First God is wholly Other - ineffable and beyond human comprehension. Right there that gives us problems with defining God, let alone proving/disproving.

God is the First Cause (in the words of the Creed, “Creator of Heaven and Earth; through Him all things were made.”)

Let’s see - God is eternal and omnipresent. Those, I think, are important parts of the definition.

Anything you can disprove yet?

I agree with this, and also with the gist of cosmosdan’s argument. It’s a hard problem, if you think of it as a problem.

IMHO humans are naturally “spiritual”. I don’t consider myself spiritual in the slightest - at least not in the conventional interpretations - but I do sometimes feel the kind of overwhelming sensation or “awe” that religious people seem to associate with their faith.

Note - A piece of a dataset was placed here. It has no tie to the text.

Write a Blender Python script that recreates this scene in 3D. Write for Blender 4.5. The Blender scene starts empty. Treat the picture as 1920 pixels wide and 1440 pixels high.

Since I don’t think gods exist anyway, I don’t really care about keeping to specific details. A decent religion (even if not based on “true facts”) should help society and the people in it progress in their social and mental abilities. A bad religion doesn’t. It’s a real damn shame that many religions fall on the bad side as far as I can see.

Really? That’s a nifty trick.

Just as an expiriment and demonstration try this one

Well, if that exploration is entertaining the possibility , as in an ongoing work of discovery, subject to revsion as new information is gathered, then I wouldn’t say it’s fallaciously drawing conclusions. Not only that, I’m pretty skeptical about that first statement you just made and until you can demonstrate it’s accurate this 2nd one is just your own erroneous conclusion.